Se nos hizo tarde para el almuerzo. Una
tranca a propósito de las guarimbas nos impedía volver a casa a
cocinar. Así pues nos detuvimos en una pollería en la mitad del
camino, para que nuestras hijas compartieran una pieza de pollo. Al
entrar, de uno en uno todos voltearon a verme. Me seguían con los
ojos, cada paso. A los señores de la mesa de la esquina se les
fruncía el entrecejo más y más. Uno tenía una camisa de los
Marlins de Miami, el más fornido, también el más entrado en años.
Tenía más canas que pelos en la cabeza. El acompañante portaba una
chaqueta negra tan negra como su mirada. Las de al lado de la puerta,
una abuela, su hija y dos nietas, que vestían como si volvían de la
playa, se ponían todavía más rojas conforme cruzaba la estancia.

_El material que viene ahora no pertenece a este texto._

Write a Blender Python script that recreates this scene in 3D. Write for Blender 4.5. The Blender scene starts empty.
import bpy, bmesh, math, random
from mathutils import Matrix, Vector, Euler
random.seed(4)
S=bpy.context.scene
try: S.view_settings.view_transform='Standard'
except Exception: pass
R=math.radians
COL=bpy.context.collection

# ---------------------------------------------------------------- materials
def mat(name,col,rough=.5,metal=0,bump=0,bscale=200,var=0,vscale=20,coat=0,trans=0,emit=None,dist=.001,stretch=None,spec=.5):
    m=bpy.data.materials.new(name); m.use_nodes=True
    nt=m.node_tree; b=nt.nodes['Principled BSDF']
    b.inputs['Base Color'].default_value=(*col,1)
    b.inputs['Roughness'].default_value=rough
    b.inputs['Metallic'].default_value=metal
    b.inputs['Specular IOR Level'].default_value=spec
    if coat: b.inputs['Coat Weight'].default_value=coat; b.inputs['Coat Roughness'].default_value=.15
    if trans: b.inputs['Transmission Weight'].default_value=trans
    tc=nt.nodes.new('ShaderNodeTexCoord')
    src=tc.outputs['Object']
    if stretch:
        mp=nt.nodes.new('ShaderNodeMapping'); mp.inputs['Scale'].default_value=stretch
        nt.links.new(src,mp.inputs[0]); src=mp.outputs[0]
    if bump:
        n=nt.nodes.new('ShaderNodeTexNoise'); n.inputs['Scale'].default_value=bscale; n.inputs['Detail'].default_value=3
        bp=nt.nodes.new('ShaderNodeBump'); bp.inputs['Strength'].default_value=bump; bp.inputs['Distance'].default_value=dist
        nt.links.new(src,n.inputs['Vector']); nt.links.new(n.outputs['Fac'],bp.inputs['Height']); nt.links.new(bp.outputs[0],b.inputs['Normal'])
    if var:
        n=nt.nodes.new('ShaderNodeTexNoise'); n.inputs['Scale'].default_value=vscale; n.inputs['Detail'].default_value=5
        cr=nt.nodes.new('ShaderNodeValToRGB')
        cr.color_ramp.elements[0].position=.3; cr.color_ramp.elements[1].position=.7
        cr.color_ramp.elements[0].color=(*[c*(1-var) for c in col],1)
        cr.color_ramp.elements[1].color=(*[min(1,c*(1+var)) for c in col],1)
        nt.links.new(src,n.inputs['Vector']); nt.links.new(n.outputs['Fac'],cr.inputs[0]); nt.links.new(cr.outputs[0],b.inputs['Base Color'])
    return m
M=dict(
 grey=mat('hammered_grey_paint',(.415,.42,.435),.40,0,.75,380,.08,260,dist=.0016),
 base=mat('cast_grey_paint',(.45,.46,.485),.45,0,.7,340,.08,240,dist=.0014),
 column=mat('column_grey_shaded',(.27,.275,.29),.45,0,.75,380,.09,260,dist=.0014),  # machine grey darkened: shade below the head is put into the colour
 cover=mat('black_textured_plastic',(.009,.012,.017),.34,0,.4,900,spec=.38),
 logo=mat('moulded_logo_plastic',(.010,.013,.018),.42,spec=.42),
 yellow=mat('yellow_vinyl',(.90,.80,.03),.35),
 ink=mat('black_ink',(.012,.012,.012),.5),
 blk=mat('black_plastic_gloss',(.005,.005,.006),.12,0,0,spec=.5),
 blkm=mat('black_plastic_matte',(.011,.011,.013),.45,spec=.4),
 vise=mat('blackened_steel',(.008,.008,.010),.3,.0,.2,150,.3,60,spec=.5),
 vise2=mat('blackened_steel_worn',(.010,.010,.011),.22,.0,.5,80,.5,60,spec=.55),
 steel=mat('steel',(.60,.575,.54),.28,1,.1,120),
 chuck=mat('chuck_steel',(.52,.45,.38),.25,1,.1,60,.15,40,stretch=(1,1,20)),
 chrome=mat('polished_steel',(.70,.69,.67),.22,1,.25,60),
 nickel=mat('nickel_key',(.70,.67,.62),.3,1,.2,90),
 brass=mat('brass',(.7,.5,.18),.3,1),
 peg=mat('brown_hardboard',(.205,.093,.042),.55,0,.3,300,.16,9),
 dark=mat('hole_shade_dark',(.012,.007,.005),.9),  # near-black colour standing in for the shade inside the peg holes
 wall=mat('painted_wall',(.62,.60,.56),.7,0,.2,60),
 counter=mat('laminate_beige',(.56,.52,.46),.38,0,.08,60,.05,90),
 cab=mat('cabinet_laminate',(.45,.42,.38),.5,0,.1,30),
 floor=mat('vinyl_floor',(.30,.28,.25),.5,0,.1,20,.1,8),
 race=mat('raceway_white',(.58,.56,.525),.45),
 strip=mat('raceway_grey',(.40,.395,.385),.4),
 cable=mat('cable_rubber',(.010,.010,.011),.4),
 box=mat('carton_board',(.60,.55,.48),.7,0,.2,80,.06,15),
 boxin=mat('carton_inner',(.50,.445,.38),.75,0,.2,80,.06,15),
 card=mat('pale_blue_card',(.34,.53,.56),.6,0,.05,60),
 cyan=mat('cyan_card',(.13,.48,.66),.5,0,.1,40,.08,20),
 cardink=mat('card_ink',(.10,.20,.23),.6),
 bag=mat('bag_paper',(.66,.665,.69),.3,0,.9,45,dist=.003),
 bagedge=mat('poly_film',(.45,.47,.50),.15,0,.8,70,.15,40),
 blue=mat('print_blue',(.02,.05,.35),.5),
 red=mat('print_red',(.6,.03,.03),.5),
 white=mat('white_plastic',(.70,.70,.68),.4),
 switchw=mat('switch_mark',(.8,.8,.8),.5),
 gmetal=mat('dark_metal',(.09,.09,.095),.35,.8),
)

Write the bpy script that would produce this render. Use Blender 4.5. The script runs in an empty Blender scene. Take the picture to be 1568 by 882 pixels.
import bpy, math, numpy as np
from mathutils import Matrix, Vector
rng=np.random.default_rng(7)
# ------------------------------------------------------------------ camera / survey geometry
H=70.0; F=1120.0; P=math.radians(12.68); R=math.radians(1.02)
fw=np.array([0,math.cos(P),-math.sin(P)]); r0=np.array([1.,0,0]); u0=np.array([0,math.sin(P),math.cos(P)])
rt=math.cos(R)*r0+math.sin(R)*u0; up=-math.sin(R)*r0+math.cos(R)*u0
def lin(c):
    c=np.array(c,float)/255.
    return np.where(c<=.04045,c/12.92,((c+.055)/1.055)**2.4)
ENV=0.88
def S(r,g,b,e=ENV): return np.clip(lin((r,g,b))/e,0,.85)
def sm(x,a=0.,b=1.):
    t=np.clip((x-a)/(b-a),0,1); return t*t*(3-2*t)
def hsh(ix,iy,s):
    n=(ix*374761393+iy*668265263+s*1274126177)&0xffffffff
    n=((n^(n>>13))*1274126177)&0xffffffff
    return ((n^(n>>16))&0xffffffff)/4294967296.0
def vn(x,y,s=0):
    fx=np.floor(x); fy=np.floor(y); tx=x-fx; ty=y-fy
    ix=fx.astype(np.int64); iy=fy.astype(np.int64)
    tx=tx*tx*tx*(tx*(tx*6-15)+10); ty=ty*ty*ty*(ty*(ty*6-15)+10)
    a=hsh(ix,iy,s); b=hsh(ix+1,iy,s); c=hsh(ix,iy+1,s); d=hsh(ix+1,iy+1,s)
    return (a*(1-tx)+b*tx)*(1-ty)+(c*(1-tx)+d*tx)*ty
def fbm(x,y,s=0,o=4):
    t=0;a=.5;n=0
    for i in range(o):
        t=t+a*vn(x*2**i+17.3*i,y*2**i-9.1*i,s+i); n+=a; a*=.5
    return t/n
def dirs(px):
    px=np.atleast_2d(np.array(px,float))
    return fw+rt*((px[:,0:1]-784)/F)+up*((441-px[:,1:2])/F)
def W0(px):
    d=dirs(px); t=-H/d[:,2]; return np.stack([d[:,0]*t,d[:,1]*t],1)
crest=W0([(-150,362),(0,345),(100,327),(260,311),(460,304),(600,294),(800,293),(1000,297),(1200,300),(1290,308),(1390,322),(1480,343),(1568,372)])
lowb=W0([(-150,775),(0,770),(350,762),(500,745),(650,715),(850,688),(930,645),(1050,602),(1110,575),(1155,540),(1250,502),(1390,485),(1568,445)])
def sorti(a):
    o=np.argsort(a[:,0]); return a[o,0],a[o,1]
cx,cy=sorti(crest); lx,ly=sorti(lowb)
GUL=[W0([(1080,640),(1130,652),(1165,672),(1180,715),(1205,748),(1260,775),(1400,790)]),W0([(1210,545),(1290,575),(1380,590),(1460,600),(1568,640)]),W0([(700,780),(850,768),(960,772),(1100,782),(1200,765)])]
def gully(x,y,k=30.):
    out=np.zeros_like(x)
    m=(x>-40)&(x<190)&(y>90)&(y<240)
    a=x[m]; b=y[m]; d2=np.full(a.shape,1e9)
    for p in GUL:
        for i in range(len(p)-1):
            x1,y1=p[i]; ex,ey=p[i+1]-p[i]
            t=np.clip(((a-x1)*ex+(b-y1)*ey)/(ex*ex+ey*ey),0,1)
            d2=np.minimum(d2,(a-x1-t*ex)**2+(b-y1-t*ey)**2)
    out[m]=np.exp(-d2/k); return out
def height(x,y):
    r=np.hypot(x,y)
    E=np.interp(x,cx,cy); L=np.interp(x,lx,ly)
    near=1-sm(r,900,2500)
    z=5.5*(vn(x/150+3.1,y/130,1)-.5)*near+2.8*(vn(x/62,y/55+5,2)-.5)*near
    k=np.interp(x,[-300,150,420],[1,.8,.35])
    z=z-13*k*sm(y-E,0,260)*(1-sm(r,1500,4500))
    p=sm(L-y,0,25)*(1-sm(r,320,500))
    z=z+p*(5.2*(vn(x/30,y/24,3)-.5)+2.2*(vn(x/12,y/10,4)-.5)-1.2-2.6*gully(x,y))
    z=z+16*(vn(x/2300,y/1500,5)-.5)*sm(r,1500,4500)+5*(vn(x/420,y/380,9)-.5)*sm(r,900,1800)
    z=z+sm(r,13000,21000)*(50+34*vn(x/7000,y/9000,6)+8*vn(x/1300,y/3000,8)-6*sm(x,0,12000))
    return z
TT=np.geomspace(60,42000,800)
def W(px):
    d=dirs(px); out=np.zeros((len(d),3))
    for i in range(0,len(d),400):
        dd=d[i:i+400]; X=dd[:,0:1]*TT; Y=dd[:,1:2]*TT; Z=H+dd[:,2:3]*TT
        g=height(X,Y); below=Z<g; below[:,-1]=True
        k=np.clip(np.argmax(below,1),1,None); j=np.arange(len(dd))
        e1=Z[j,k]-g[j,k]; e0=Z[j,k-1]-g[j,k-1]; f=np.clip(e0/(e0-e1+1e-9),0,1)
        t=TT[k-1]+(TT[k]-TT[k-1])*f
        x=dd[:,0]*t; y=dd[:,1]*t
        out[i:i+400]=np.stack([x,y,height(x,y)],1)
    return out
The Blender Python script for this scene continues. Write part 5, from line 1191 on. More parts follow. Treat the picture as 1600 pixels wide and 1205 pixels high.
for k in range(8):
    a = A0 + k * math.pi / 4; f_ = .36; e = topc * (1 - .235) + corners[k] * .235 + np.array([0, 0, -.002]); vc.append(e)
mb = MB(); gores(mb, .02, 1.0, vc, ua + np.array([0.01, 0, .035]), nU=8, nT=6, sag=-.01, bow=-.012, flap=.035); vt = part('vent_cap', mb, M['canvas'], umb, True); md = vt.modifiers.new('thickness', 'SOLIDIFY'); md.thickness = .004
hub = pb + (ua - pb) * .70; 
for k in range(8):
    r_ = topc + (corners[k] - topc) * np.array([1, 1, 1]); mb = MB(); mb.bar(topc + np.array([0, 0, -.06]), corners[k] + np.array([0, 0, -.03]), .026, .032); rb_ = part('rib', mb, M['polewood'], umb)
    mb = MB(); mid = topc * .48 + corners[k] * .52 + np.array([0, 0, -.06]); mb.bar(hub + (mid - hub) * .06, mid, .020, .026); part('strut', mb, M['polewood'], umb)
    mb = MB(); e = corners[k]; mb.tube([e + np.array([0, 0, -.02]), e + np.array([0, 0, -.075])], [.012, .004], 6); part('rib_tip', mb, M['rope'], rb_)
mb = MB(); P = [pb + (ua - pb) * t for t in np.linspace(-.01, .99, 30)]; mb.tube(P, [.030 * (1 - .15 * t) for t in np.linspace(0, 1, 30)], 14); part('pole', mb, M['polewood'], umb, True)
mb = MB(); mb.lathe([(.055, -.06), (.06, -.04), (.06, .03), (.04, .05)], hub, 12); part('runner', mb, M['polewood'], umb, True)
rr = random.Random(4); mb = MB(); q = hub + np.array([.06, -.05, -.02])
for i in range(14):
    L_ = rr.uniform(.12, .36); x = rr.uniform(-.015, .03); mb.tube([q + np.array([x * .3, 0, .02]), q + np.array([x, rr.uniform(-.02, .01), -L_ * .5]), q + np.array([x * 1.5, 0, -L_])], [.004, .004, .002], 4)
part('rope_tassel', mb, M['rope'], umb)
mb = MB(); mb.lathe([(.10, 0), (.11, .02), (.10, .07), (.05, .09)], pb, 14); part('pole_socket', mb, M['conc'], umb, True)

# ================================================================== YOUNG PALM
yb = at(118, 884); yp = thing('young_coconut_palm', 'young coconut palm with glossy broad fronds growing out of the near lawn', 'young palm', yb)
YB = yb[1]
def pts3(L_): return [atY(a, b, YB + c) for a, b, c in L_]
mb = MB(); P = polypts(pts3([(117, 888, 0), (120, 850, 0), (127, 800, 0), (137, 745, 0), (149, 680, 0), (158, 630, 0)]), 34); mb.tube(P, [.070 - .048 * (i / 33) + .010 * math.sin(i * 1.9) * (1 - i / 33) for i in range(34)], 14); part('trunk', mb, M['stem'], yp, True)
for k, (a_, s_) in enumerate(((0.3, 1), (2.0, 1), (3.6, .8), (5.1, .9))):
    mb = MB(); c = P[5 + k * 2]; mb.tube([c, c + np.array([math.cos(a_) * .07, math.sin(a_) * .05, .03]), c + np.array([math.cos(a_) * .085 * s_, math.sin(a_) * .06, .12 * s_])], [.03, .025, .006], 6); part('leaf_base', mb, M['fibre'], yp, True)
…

Había otra familia de mujeres. Comían helado. Tan pronto como
caminé entre las mesas, la matriarca dejó de lamer la barquilla de
chocolate. En sus ojos, el encono. En una mesa en un rincón, un muchacho con retardo y en situación de calle, se comía las sobras de los comensales. Al llegar a la caja, E se llevó a
M al baño a orinar. Delante de mí estaba un señor que terminaba su
compra. Antes de irse, se volteó. Yo tenía a A en brazos. Miró a
mi niña, le sonrió. Luego se dirigió a mí:
—Es usted valiente.
En eso llega E. Y no alcancé a
preguntarle al hombre de la caja los por qué sería yo valiente.
El más canoso de todos, que ya caminaba para irse con su bandeja de huesos en mano, junto al de chaqueta, me pasó por el lado y me dijo
entre dientes algo así como que “dale gracias a tus hijas”.
E, se me queda mirando, buscando alguna
respuesta.
En ese momento, me tocaba llevar a mi otra nena al
baño.
...
Cuando me miro al espejo, me descubro
en el descuido. Se me ocurrió salir de casa (como casi siempre) sin
reparar en mi indumentaria. Tenía puesta una camisa con una estrella
roja: suficiente como para que se me mire con odio, para que se me
pueda linchar, quemar, golpear, sacar de establecimientos varios. La
suficiente como para declararme enemiga, la insuficiente como para
que mis hijas me salven.
Cuando salgo del baño, el hombre de la
caja, el de los “por qué” me esperaba en la puerta. Alcé la
mirada por sobre su cabeza, pero no divisaba a E. Me dije, “ay
coño”. Apreté fuerte a mi hija entre mis brazos y me desplacé al
mismo lado que el hombre se movía. No me tocó más que enfrentarlo.
—¿Qué pasa pues? ¿Me vas a joder?
Acas...
—Para nada, camarada. Sólo quería
decirle que somos muchos. Y, no estamos solos.
...
¿Cuántos segundos transcurrieron para
que apuñalearan y quemaran a un hombre al que acusaron de chavista,
y no lo era (pero era negro), ayer en la guarimba mayor en Altamira?
En el video en que se nos muestra la hoguera -como casi siempre- se
formaba una rueda alrededor del quemado vivo, compuesta de hombres
“puros” (de los que purifican con llamas) y “valientes”. Y a
pesar del gentío, ese hombre negro (y por lo tanto ladrón, pobre y
chavista) estaba solo.
...
Me pregunto si la estrella roja fue insuficiente, y si lo del hombre en la puerta del baño, una prueba.